TASK REQUIREMENTS = Scan the records below for the line containing "Write the bpy" and the line containing "S.camera = cam_o". Copy both, plus every line between, exactly.

DATA SECTION =

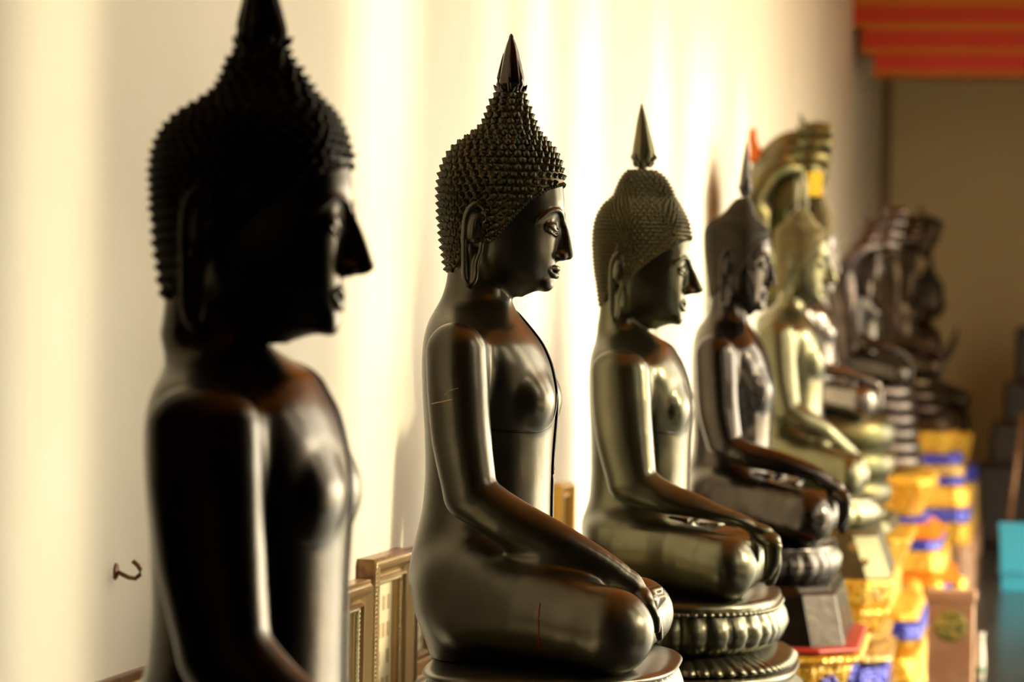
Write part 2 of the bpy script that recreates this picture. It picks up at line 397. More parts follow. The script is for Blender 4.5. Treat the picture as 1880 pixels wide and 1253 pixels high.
...
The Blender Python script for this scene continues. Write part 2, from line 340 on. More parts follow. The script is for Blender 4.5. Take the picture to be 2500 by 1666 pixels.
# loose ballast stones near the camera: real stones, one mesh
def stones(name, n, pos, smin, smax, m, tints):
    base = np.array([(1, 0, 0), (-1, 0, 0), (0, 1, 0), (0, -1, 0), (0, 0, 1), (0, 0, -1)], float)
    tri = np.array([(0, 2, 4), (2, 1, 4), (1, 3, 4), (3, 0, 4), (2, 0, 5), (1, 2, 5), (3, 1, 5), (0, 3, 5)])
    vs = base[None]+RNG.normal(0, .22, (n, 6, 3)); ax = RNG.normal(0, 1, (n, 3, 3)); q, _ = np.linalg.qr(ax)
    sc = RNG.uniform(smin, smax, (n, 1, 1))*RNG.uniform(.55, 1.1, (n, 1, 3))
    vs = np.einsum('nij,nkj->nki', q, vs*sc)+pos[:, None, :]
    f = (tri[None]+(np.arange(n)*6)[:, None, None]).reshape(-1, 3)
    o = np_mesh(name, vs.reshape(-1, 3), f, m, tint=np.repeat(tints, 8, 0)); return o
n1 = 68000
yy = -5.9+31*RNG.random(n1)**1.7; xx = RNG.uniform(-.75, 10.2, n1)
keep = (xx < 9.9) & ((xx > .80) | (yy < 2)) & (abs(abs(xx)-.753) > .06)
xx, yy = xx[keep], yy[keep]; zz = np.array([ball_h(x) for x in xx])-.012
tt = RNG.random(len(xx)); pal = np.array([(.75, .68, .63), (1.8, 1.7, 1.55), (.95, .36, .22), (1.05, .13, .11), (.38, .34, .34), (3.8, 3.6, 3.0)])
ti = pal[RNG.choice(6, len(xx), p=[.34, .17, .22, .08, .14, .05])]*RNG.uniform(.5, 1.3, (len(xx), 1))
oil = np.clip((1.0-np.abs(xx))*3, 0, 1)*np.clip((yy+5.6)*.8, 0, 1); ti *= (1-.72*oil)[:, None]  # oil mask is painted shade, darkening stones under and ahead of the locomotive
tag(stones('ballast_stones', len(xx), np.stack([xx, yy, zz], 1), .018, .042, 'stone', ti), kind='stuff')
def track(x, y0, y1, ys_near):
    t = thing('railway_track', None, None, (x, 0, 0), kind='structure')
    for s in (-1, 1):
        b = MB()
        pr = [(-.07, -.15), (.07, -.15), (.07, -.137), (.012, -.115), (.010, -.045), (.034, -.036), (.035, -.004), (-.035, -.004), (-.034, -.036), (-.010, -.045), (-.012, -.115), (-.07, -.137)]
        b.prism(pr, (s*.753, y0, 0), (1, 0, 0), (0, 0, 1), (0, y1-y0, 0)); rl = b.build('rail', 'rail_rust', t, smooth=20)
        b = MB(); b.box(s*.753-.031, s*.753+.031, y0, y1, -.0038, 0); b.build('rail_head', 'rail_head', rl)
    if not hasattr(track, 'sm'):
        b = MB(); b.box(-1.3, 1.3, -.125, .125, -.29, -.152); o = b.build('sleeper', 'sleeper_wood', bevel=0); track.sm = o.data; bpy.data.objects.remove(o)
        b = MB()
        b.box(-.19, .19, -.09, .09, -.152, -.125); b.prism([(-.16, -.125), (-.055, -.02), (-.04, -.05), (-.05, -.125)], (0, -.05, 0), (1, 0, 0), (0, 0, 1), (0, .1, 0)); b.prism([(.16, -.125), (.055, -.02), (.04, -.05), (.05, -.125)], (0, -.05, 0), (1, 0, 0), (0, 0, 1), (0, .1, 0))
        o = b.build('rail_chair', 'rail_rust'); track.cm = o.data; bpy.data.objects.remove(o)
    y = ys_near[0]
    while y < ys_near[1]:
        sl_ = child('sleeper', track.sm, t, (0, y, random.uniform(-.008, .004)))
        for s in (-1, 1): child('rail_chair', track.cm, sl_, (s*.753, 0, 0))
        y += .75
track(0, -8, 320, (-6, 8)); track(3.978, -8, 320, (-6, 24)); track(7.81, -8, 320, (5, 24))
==
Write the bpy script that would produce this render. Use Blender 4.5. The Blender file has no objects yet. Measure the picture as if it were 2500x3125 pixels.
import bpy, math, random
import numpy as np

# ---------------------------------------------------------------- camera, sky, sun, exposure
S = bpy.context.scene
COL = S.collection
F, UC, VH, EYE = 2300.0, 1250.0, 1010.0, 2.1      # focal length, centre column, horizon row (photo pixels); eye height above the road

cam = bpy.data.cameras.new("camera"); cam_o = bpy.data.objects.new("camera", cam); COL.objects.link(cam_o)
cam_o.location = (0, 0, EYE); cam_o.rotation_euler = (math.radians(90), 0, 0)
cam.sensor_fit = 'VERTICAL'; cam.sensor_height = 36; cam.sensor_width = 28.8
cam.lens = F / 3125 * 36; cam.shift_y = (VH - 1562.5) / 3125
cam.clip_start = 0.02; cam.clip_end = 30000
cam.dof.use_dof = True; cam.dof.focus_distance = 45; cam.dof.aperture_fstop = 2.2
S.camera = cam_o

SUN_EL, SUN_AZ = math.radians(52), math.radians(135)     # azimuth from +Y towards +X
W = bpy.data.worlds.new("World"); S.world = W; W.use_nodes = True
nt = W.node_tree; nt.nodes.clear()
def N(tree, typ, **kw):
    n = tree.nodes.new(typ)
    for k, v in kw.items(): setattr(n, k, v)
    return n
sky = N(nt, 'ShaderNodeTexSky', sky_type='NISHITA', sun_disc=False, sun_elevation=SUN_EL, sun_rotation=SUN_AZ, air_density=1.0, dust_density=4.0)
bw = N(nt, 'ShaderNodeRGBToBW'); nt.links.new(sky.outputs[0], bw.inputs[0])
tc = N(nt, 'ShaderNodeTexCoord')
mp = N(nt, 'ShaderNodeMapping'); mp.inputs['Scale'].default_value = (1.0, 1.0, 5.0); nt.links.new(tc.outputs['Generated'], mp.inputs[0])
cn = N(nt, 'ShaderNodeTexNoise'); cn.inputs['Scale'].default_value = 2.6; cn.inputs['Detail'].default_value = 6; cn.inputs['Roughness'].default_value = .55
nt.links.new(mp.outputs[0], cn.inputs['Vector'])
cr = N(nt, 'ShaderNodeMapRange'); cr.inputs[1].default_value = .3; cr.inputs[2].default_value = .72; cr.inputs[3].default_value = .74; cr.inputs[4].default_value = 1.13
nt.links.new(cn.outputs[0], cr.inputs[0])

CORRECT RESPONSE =
Write the bpy script that would produce this render. Use Blender 4.5. The Blender file has no objects yet. Measure the picture as if it were 2500x3125 pixels.
import bpy, math, random
import numpy as np

# ---------------------------------------------------------------- camera, sky, sun, exposure
S = bpy.context.scene
COL = S.collection
F, UC, VH, EYE = 2300.0, 1250.0, 1010.0, 2.1      # focal length, centre column, horizon row (photo pixels); eye height above the road

cam = bpy.data.cameras.new("camera"); cam_o = bpy.data.objects.new("camera", cam); COL.objects.link(cam_o)
cam_o.location = (0, 0, EYE); cam_o.rotation_euler = (math.radians(90), 0, 0)
cam.sensor_fit = 'VERTICAL'; cam.sensor_height = 36; cam.sensor_width = 28.8
cam.lens = F / 3125 * 36; cam.shift_y = (VH - 1562.5) / 3125
cam.clip_start = 0.02; cam.clip_end = 30000
cam.dof.use_dof = True; cam.dof.focus_distance = 45; cam.dof.aperture_fstop = 2.2
S.camera = cam_o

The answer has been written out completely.